Très récemment, la Cour des comptes a également publié un référé sur le sujet de la rénovation énergétique datant de juin dernier à la suite de la réponse du Gouvernement à ce sujet le 27 octobre[5]. Dans ce document, la Cour pointe tout d’abord le manque de lisibilité, de simplicité et de stabilité des dispositifs d’aides à la rénovation énergétique, notamment du fait de leurs réformes très fréquentes. En effet, MaPrimeRénov’ ou les certificats d’économies d’énergie (CEE) sont des dispositifs dont les primes peuvent évoluer plusieurs fois sur une année. La prochaine loi de programmation énergie-climat devra notamment s’atteler à résoudre cette problématique structurelle de visibilité et de stabilité qui nuit au développement du secteur de la rénovation énergétique et in fine à l’atteinte de nos objectifs énergétiques et climatiques. Dans sa réponse, le Gouvernement a notamment indiqué que « des travaux se poursuivent pour aboutir en 2024 à un système encore plus simple, plus lisible et qui incite davantage à la réalisation de rénovations énergétiques performantes et globale ». Second point mis en exergue par la Cour des comptes, la problématique du suivi et de la mesure de l’efficacité des financements par rapport aux rénovations entreprises du fait du manque de données. En effet, ces données sont essentielles notamment pour mieux calibrer les dispositifs de soutien mais également pour mesurer le chemin parcouru et celui qui reste encore à parcourir. Enfin, la Cour des comptes appelle à renforcer le pilotage national de la politique publique.
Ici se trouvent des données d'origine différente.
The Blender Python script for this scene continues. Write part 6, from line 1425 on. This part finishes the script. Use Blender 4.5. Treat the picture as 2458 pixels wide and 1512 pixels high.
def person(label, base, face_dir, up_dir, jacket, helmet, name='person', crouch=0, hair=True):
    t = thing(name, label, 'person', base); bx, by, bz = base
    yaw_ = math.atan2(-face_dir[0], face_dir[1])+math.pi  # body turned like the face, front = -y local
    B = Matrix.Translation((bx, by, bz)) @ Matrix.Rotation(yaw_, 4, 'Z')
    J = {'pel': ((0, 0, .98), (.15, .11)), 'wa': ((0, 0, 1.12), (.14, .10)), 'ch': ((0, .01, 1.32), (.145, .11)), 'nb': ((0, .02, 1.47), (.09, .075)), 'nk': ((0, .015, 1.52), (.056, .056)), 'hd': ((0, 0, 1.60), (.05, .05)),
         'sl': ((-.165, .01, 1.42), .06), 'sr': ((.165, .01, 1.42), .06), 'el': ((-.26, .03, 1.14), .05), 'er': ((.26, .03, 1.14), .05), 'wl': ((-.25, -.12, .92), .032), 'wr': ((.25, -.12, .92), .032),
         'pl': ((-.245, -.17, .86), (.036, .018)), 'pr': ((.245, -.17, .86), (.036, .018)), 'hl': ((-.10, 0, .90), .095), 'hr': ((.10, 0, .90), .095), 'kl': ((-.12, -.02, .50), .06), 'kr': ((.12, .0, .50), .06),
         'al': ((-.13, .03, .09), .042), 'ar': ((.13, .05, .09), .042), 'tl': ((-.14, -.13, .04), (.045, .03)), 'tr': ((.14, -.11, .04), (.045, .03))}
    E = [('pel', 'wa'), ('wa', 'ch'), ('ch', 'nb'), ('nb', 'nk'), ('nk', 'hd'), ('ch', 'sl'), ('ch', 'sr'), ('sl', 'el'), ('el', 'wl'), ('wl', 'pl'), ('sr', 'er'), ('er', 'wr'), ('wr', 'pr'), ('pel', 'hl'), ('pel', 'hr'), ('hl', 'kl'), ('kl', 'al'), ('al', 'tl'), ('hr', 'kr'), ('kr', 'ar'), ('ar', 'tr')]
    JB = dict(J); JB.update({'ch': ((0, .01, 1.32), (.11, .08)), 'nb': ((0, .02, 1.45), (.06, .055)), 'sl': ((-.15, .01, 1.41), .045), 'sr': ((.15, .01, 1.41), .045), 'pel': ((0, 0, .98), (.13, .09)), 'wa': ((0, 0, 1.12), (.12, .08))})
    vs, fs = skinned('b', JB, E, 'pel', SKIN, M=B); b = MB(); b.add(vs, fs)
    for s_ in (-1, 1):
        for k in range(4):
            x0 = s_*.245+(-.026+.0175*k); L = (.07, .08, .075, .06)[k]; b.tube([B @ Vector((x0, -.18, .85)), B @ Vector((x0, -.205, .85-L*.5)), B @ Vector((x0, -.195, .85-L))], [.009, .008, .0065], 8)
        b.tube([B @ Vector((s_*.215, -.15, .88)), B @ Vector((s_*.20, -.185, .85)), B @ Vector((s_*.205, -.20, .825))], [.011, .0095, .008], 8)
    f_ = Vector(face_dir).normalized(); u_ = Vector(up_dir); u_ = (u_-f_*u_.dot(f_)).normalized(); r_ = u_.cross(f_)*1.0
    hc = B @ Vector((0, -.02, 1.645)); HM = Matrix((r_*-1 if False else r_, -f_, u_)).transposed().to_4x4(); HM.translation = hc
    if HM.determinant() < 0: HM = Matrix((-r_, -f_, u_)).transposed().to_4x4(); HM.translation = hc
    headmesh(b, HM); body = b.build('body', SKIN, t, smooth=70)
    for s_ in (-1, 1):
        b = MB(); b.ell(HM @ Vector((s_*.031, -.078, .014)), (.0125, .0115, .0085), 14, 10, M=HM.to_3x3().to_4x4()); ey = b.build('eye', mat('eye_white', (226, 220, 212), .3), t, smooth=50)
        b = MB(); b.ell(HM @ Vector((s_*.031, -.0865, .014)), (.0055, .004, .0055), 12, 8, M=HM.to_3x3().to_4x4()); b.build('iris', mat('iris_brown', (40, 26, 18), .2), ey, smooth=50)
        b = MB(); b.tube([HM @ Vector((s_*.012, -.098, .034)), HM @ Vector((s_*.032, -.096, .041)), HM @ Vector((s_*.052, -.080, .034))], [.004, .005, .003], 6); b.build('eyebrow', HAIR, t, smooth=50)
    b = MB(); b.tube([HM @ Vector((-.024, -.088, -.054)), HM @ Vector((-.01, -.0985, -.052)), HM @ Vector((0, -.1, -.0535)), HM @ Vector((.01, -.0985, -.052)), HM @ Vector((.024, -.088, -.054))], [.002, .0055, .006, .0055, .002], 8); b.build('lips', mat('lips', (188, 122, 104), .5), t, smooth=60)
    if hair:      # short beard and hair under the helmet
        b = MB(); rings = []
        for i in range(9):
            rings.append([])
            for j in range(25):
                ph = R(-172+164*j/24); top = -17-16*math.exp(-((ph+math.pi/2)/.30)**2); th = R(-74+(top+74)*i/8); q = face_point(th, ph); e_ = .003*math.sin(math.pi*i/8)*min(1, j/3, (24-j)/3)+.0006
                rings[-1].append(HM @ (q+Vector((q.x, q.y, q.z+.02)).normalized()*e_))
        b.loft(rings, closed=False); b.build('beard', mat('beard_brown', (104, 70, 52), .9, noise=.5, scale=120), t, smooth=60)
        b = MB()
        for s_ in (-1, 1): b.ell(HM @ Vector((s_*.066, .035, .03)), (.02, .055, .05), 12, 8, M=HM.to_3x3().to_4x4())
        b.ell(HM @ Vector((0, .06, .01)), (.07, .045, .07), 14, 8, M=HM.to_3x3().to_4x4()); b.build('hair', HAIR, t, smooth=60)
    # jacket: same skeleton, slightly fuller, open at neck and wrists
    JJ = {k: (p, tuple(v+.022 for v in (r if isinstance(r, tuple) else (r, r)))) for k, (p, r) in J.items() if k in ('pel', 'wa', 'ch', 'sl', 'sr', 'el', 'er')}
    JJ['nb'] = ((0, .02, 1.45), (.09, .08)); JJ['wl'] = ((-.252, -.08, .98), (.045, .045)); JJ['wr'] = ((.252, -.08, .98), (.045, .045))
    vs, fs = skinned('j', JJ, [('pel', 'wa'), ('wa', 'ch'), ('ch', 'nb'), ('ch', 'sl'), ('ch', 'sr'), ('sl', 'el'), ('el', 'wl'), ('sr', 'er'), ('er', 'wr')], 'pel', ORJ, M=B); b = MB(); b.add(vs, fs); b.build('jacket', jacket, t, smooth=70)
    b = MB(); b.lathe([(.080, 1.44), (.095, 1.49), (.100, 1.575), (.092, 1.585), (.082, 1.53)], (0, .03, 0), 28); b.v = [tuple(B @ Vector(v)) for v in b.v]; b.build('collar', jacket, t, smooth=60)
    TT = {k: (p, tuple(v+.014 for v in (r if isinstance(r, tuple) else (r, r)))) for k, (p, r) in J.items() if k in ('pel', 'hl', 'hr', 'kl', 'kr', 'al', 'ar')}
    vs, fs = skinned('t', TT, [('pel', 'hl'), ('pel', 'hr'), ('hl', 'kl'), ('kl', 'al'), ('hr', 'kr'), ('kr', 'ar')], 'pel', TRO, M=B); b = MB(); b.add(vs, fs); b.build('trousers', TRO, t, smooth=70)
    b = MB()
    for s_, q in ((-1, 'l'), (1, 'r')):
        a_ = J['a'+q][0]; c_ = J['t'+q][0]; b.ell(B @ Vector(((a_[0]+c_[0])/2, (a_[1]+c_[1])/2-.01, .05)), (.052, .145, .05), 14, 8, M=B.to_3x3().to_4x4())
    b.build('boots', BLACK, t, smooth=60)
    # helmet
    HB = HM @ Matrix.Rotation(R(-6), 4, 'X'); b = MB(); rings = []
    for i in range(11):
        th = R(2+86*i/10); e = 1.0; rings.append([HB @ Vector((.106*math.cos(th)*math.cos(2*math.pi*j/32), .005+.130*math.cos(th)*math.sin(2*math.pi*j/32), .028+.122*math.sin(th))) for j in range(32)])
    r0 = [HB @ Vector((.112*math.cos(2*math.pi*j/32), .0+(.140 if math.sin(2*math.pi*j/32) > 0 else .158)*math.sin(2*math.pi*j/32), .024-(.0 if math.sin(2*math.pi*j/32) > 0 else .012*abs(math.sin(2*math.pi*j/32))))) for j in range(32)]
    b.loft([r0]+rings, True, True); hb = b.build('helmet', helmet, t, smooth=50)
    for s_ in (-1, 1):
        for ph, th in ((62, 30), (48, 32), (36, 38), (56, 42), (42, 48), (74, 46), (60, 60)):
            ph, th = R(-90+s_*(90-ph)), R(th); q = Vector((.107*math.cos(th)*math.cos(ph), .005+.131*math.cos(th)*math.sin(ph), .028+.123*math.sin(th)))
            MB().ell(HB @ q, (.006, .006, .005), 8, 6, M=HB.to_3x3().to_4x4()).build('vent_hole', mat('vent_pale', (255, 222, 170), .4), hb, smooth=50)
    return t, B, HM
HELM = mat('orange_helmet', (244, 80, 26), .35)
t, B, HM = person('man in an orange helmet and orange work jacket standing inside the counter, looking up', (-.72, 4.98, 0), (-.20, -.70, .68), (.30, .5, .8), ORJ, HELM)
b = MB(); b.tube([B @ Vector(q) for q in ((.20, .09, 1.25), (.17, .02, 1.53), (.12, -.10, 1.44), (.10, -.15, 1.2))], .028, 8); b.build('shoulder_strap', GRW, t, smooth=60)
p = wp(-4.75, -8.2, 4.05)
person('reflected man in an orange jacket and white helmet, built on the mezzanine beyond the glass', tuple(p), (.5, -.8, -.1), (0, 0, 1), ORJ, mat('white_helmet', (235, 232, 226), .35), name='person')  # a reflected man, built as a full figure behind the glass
Que faire de milliards d’euros supplémentaires pour la rénovation énergétique ?

Si le montant peut être interrogé, il n’en demeure pas moins que le chantier de la rénovation énergétique de nos logements reste immense et nécessite plus de moyens. Considérée comme politique prioritaire du Gouvernement, les travaux permettant d’en finir avec les passoires thermiques doivent s’accélérer à travers notamment un meilleur soutien des ménages les plus modestes.

Des moyens conséquents seraient par exemple nécessaires pour assurer un reste-à-charge nul aux propriétaires occupants très modestes[6] de passoires thermiques. Sur la base d’un reste-à-charge moyen évalué à 38,6%[7] pour les ménages très modestes en 2021, qui sont propriétaires occupants de 369 000 logements[8], et d’une rénovation globale d’un coût de 30 000€ : le financement d’un reste-à-charge nul représenterait un peu plus de 4 milliards d’euros supplémentaires. Cet investissement serait encore plus important pour assurer une couverture à 100% du coût des travaux des passoires thermiques occupées par des locataires très modestes.

L’amélioration de la distribution des Eco-prêts à taux zéro pour les ménages modestes et très modestes est également un enjeu important. La mise en place d’une banque de dernier recours de la rénovation énergétique[9] ou la bonification du crédit d’impôt alloué aux banques lorsqu’elles délivrent ces prêts aux ménages les plus précaires seraient des évolutions positives. Du côté des propriétaires bailleurs, le renforcement des incitations fiscales comme le déficit foncier serait également bienvenu afin d’améliorer l’accompagnement des propriétaires de logements qui ne pourront plus être loués prochainement.

Dans un contexte où 70% des « MaPrimeRénov » qui ont été versées depuis le début de l'année sont pour des changements de système de chauffage, et face à l’effondrement des aides à l’isolation, ces crédits supplémentaires permettraient de retrouver un véritable accompagnement de travaux essentiels, complémentaires et préalables à l’installation d’un système de chauffage. Enfin, si l’accompagnement financier est nécessaire, des crédits supplémentaires doivent également être fléchés vers le renforcement des contrôles afin d’assurer la qualité des travaux et de prévenir les fraudes.

A la suite du débat sur le budget alloué à MaPrimeRénov’ et de l’adoption des deux amendements visant à l’augmenter, les Députés Renaissance de la Commission développement durable et de l’aménagement du territoire ont appelé à la mise en place d’un groupe de travail parlementaire transpartisan sur la rénovation énergétique. Ce débat aura au moins permis cette initiative qui est à saluer.